Aristocratic fear of losing their wealth
As for the inhabitants of the Saltburn estate, these effete members of the upper class are portrayed as loveable eccentrics who are essentially harmless. In death, Felix is preposterously portrayed as an angel, slaughtered by an antlered beast. This is arguably a whitewashing exercise, a case of defensive projection if you like, in which the upper class, fearful of losing their ill-gotten wealth, assign their own rapacious instinctual drives to someone from an inferior social class.
In reality, the aristocracy are paid-up supporters of and cheerleaders for neoliberalism, since they benefit from it financially and are unaffected by such regressive policies as austerity and the dismantling of the NHS, so long as they are able to enjoy lower rates of taxation, charitable status for their public schools and other associated perks.

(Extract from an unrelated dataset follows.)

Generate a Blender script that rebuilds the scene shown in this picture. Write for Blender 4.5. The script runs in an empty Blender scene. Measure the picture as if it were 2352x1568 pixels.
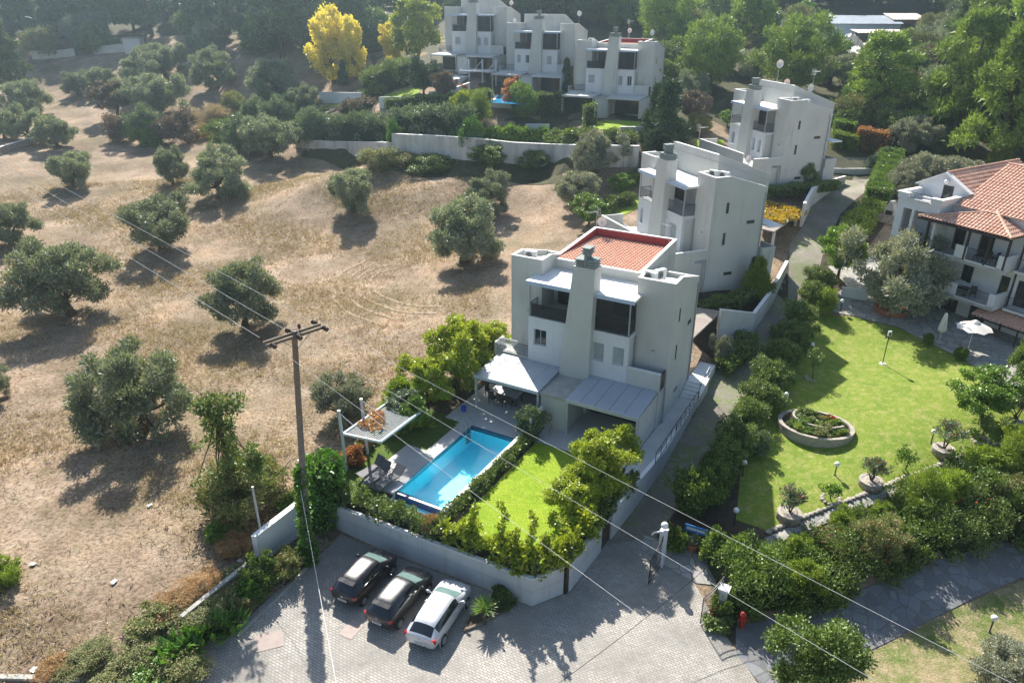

Despite desperately wanting to appear as an arch satire of upper-class manners, the problem is that Saltburn only presents a litany of caricatures. What’s more, none of them possess any redeeming features. The film’s director, Emerald Fennell, is herself an archetypal nepo baby, born into the same privilege as the fictional character of Venetia Catton. Public-school educated, she followed the well-trodden route of such entitled individuals, reading English at Oxford University – Greyfriars College – before writing a screenplay in 2008, commissioned and co-produced by family friend Madeleine Lloyd Webber. She is also the author of the children’s novel Shiverton Hall, published by Bloomsbury. Her father, Theo Fennell, is an Eton-educated jewellery designer, whose clients include Sir Elton John and Madonna; her mother Louise is a novelist and screenwriter. Emerald Fennell therefore comes from the same production line that brought us Phoebe Waller-Bridge.

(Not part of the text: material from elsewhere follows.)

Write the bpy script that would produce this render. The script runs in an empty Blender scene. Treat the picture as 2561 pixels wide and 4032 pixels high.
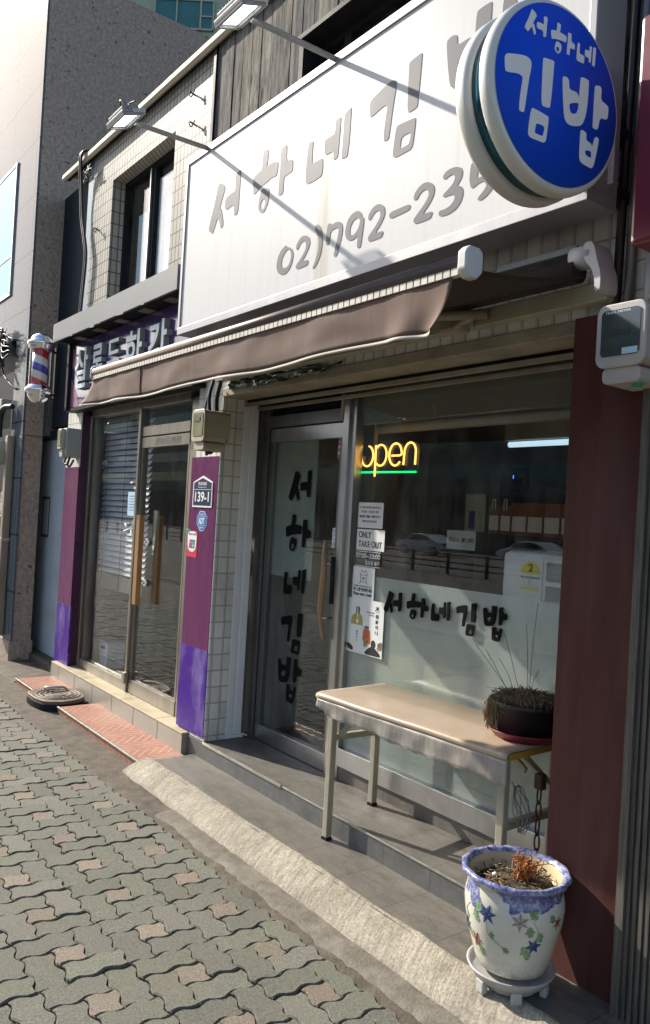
import bpy, bmesh, math, random
from mathutils import Vector, Matrix, noise
random.seed(7)
S = bpy.context.scene
COL = S.collection
R = math.radians

# ------------------------------------------------------------------ camera, sky, sun, exposure
RW = ((0.598853, 0.028657, -0.800346), (0.798836, 0.049623, 0.599499), (0.056896, -0.998357, 0.006825))
cam_d = bpy.data.cameras.new('camera'); cam = bpy.data.objects.new('camera', cam_d); COL.objects.link(cam)
cam_d.sensor_width = 36; cam_d.sensor_fit = 'AUTO'; cam_d.lens = 36 * 3128 / 4032
cam_d.clip_start = 0.05; cam_d.clip_end = 500
cam.matrix_world = Matrix((
    (RW[0][0], -RW[0][1], -RW[0][2], 0), (RW[1][0], -RW[1][1], -RW[1][2], 0),
    (RW[2][0], -RW[2][1], -RW[2][2], 1.62), (0, 0, 0, 1)))
S.camera = cam
SUN_TO = Vector((-0.805, -0.242, 0.542)).normalized()
w = bpy.data.worlds.new('World'); S.world = w; w.use_nodes = True
nt = w.node_tree; nt.nodes.clear()
sky = nt.nodes.new('ShaderNodeTexSky'); sky.sky_type = 'NISHITA'; sky.sun_disc = False
sky.sun_elevation = math.asin(SUN_TO.z); sky.sun_rotation = math.atan2(SUN_TO.x, SUN_TO.y)
sky.air_density = 1.0; sky.dust_density = 1.6; sky.ozone_density = 1.0
bg = nt.nodes.new('ShaderNodeBackground'); bg.inputs[1].default_value = 0.12
wo = nt.nodes.new('ShaderNodeOutputWorld')
nt.links.new(sky.outputs[0], bg.inputs[0]); nt.links.new(bg.outputs[0], wo.inputs[0])
sl = bpy.data.lights.new('sun', 'SUN'); sl.energy = 5.0; sl.angle = R(0.55); sl.color = (1.0, 0.93, 0.82)
so = bpy.data.objects.new('sun', sl); COL.objects.link(so)
so.rotation_euler = SUN_TO.to_track_quat('Z', 'Y').to_euler()
so.location = (-20, -6, 20)
S.view_settings.view_transform = 'Standard'; S.view_settings.look = 'None'
S.view_settings.gamma = 1.0; S.view_settings.exposure = 0.88
S.view_settings.use_curve_mapping = False
S.cycles.use_denoising = True
S.cycles.max_bounces = 10; S.cycles.transparent_max_bounces = 16
S.cycles.sample_clamp_indirect = 6.0

# ------------------------------------------------------------------ materials
def node_mat(name):
    m = bpy.data.materials.new(name); m.use_nodes = True
    t = m.node_tree; b = t.nodes['Principled BSDF']
    return m, t, b
def N(t, typ, **kw):
    n = t.nodes.new(typ)
    for k, v in kw.items(): setattr(n, k, v)
    return n
def L(t, a, b): t.links.new(a, b)
def coords(t, scale=(1, 1, 1)):
    tc = N(t, 'ShaderNodeTexCoord'); mp = N(t, 'ShaderNodeMapping')
    mp.inputs['Scale'].default_value = scale
    L(t, tc.outputs['Object'], mp.inputs['Vector']); return mp.outputs[0]
def noise_tex(t, vec, scale, detail=5, rough=.6):
    n = N(t, 'ShaderNodeTexNoise'); n.inputs['Scale'].default_value = scale
    n.inputs['Detail'].default_value = detail; n.inputs['Roughness'].default_value = rough
    L(t, vec, n.inputs['Vector']); return n.outputs['Fac']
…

The film ends with Oliver deliberately engineering an encounter with Lady Elspeth in London, so that he can inveigle himself into her life, followed by a flashback sequence that explains how all the earlier events were set in motion by Oliver – including how he deliberately punctured the tyre of Felix’s bike so that he could appear in the guise of a Good Samaritan by offering Felix the use of his own bicycle. None of this should come as a shocking twist, since it’s been self-evident from the very beginning and Oliver’s portentous monologue, which already speaks of Felix in the past tense.

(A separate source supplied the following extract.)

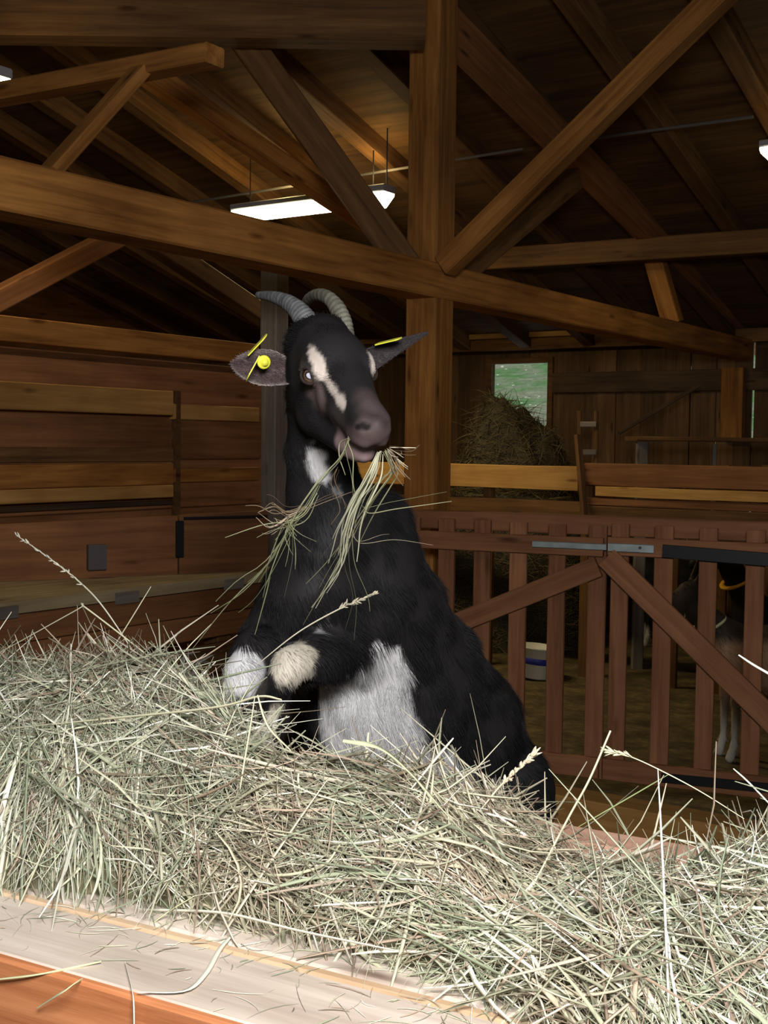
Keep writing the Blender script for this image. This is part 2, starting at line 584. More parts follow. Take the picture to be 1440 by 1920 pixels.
# far purlin at the right
pf = P(1000, 485, 9.0)
PBf = Plane(pf.x, pf.y, B)
o = bar('purlin', PBf.p(882, 490), PBf.p(1560, 445), 0.12, 40 * 8.8 / F, W_DARK, side=A)
single(o, 'dim brown purlin at the right below the roof, beyond the braces', 'purlin')
# wall plate on the back wall
u, z = PB.uv(845, 625)
for (y0, y1, mm, nn, lab) in ((617, 634, W_GOLD, 0.16, 'pale golden plank lying on top of the back wall plate'), (634, 657, W_DARK, 0.12, 'brown wall plate beam along the top of the back wall')):
    ua, za = PB.uv(960, y0, nn); ub, zb2 = PB.uv(960, y1, nn)
    o = pbox('wall_plate', PB, PB.uv(560, 640, nn)[0], PB.uv(1075 if mm is W_GOLD else 1560, 640, nn)[0], zb2 + .002, za, 0.01, nn, mm)
    single(o, lab, 'beam')
u, za = PB.uv(1000, 700, 0.07); _, zb2 = PB.uv(1000, 737, 0.07)
o = pbox('wall_rail', PB, uwr + .06, B1, zb2, za, 0.005, 0.06, W_DUSK)
single(o, 'dark horizontal rail nailed across the back wall boards right of the window', 'rail')
# stub posts on the far right
o = board_px('wall_stud', PB, 1352, 690, 1394, 825, 0.005, 0.12, W_BEAM, vertical=True)
o.data.update(); single(o, 'reddish stud against the back wall left of the bright slit', 'stud')
pq = P(1250, 560, 9.0)
o = bar('strut', P(1228, 488, 8.75), P(1262, 606, 8.75), 0.13, 0.1, W_BEAM, side=B)
single(o, 'short reddish strut standing on the tie beam at the right', 'strut')
# braces low at the left, behind the tie beam
pl2 = Plane(-1.45, 6.3, A)
brace(pl2, (-60, 590), (255, 425), 38, W_PANEL, 'dim orange brace at the left edge below the tie beam', 0, 0.1)
brace(pl2, (245, 425), (520, 610), 36, W_DARK, 'faint dark brace falling right below the tie beam', 0, 0.1)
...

Although Saltburn includes a hamfisted reference to the maze in Kubrick’s The Shining, the closest cinematic analogues from a thematic and visual perspective are A Clockwork Orange, The Talented Mr Ripley, and perhaps even more pertinent, the television series from 1981, Brideshead Revisited, with its latent homosexual relationship between Charles Ryder (the Oliver figure) and Lord Sebastian Flyte (the Felix figure). In the latter work Diana Quick played Julia Flyte, Sebastian’s sister, so perhaps Oliver Quick is a not-so-subtle nod in that direction.
As a film, Saltburn is all surface with no depth, as shallow as the residue of bathwater from which Oliver slurps, in between his pretentious to-camera monologues. Visually, the font for the opening credits is a lurid red – Gothic in style, like some sort of latter-day Hammer Horror production. Perhaps that also accounts for the aspect ratio being 1.33:1, about as old school as they come, just like the Times New Roman font that Lady Elspeth chooses for the gravestone of her son.
In conclusion, if you are looking for a much more aesthetically satisfying piece of cinema exploring a similar theme, then I would urge you to watch Joseph Losey’s classic black-and-white masterpiece The Servant, starring Dirk Bogarde, with its magnificent screenplay by Harold Pinter.